** begin Rows **

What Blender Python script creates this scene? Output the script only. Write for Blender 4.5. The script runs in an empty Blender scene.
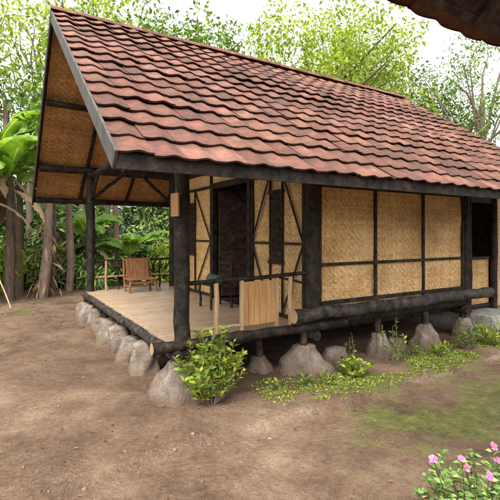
import bpy, math, random
import numpy as np
from mathutils import Vector, noise
random.seed(7); RS=np.random.RandomState(7)
scene=bpy.context.scene
# ------------------------------------------------------------ node helpers
class NT:
    def __init__(s,name):
        s.m=bpy.data.materials.new(name); s.m.use_nodes=True
        s.t=s.m.node_tree; s.t.nodes.clear()
        s.out=s.n('ShaderNodeOutputMaterial')
    def n(s,ty,**k):
        x=s.t.nodes.new(ty)
        for a,b in k.items(): setattr(x,a,b)
        return x
    def l(s,a,b): s.t.links.new(a,b)
    def setin(s,sock,v):
        if v is None: return
        if hasattr(v,'links') or isinstance(v,bpy.types.NodeSocket): s.l(v,sock)
        else: sock.default_value=v
    def math(s,op,a,b=None,c=None,clamp=False):
        x=s.n('ShaderNodeMath',operation=op); x.use_clamp=clamp
        s.setin(x.inputs[0],a); s.setin(x.inputs[1],b); s.setin(x.inputs[2],c)
        return x.outputs[0]
    def noise(s,scale,detail=4,rough=.55,vec=None,dist=0):
        x=s.n('ShaderNodeTexNoise'); x.inputs['Scale'].default_value=scale
        x.inputs['Detail'].default_value=detail; x.inputs['Roughness'].default_value=rough
        x.inputs['Distortion'].default_value=dist
        if vec is not None: s.l(vec,x.inputs['Vector'])
        return x.outputs['Fac']
    def mix(s,f,a,b,blend='MIX'):
        x=s.n('ShaderNodeMix',data_type='RGBA',blend_type=blend)
        s.setin(x.inputs[0],f)
        for i,v in ((6,a),(7,b)):
            if isinstance(v,tuple): v=(*v[:3],1)
            s.setin(x.inputs[i],v)
        return x.outputs[2]
    def ramp(s,f,stops):
        x=s.n('ShaderNodeValToRGB'); s.l(f,x.inputs[0])
        e=x.color_ramp.elements
        while len(e)<len(stops): e.new(.5)
        for i,(p,c) in enumerate(stops):
            e[i].position=p; e[i].color=(*c,1) if isinstance(c,tuple) else (c,c,c,1)
        return x.outputs[0]
    def pos(s,scale=None):
        x=s.n('ShaderNodeNewGeometry').outputs['Position']
        if scale:
            m=s.n('ShaderNodeMapping'); m.inputs['Scale'].default_value=scale; s.l(x,m.inputs[0]); x=m.outputs[0]
        return x
    def bump(s,h,strength=.5,dist=.01):
        x=s.n('ShaderNodeBump'); x.inputs['Strength'].default_value=strength; x.inputs['Distance'].default_value=dist
        s.l(h,x.inputs['Height']); return x.outputs[0]
    def bsdf(s,col,rough=.8,norm=None,spec=.3):
        x=s.n('ShaderNodeBsdfPrincipled')
        if isinstance(col,tuple): col=(*col[:3],1)
        s.setin(x.inputs['Base Color'],col); s.setin(x.inputs['Roughness'],rough)
        x.inputs['Specular IOR Level'].default_value=spec
        if norm is not None: s.l(norm,x.inputs['Normal'])
        return x.outputs[0]
    def done(s,sh): s.l(sh,s.out.inputs[0]); return s.m

def m_darkwood(name,c0=(.006,.0045,.0035),c1=(.036,.025,.018)):
    t=NT(name); v=t.pos()
    a=t.noise(9,4,.65,v); b=t.noise(60,2,.6,v)
    col=t.ramp(a,[(.38,c0),(.62,c1),(.78,tuple(x*2.4 for x in c1))])
    h=t.math('ADD',t.math('MULTIPLY',a,1.2),b)
    return t.done(t.bsdf(col,.65,t.bump(h,.6,.010),.25))
def m_wood(name,c0,c1,sc=(30,30,3)):
    t=NT(name); v=t.pos(sc)
    a=t.noise(1,4,.6,v,.4); b=t.noise(2.5,3,.5,t.pos())
    col=t.mix(t.math('MULTIPLY',b,.5),t.ramp(a,[(.3,c0),(.7,c1)]),c0)
    return t.done(t.bsdf(col,.6,t.bump(a,.3,.004)))
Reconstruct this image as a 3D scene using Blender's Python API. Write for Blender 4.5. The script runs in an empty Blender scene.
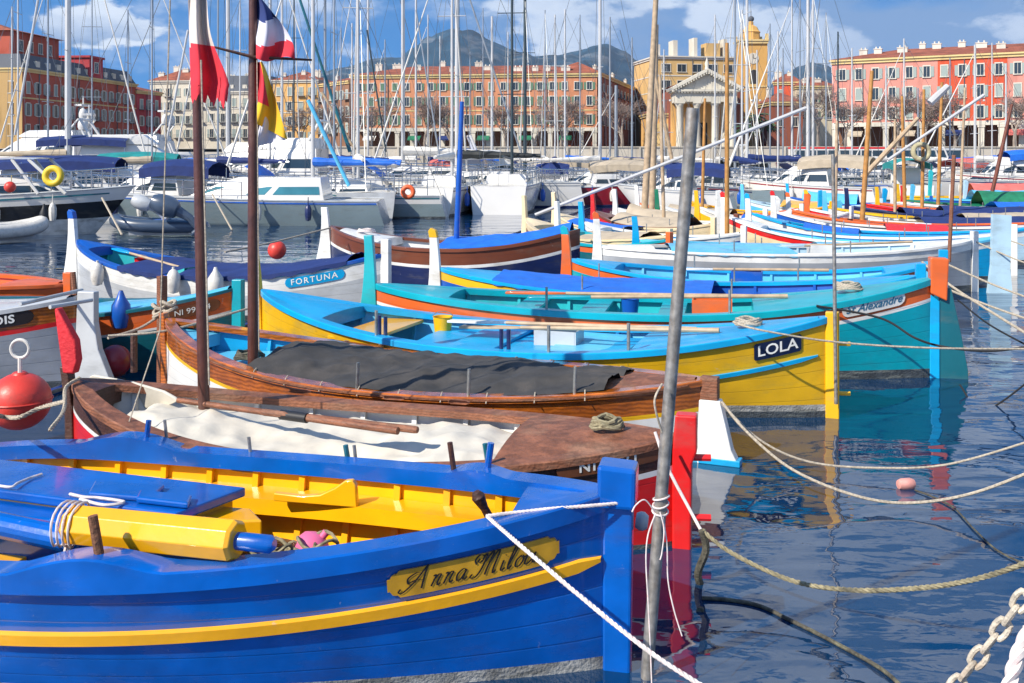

** end Rows **

Each line holding "this" must be found and copied.

* **Answer**
What Blender Python script creates this scene? Output the script only. Write for Blender 4.5. The script runs in an empty Blender scene.
Reconstruct this image as a 3D scene using Blender's Python API. Write for Blender 4.5. The script runs in an empty Blender scene.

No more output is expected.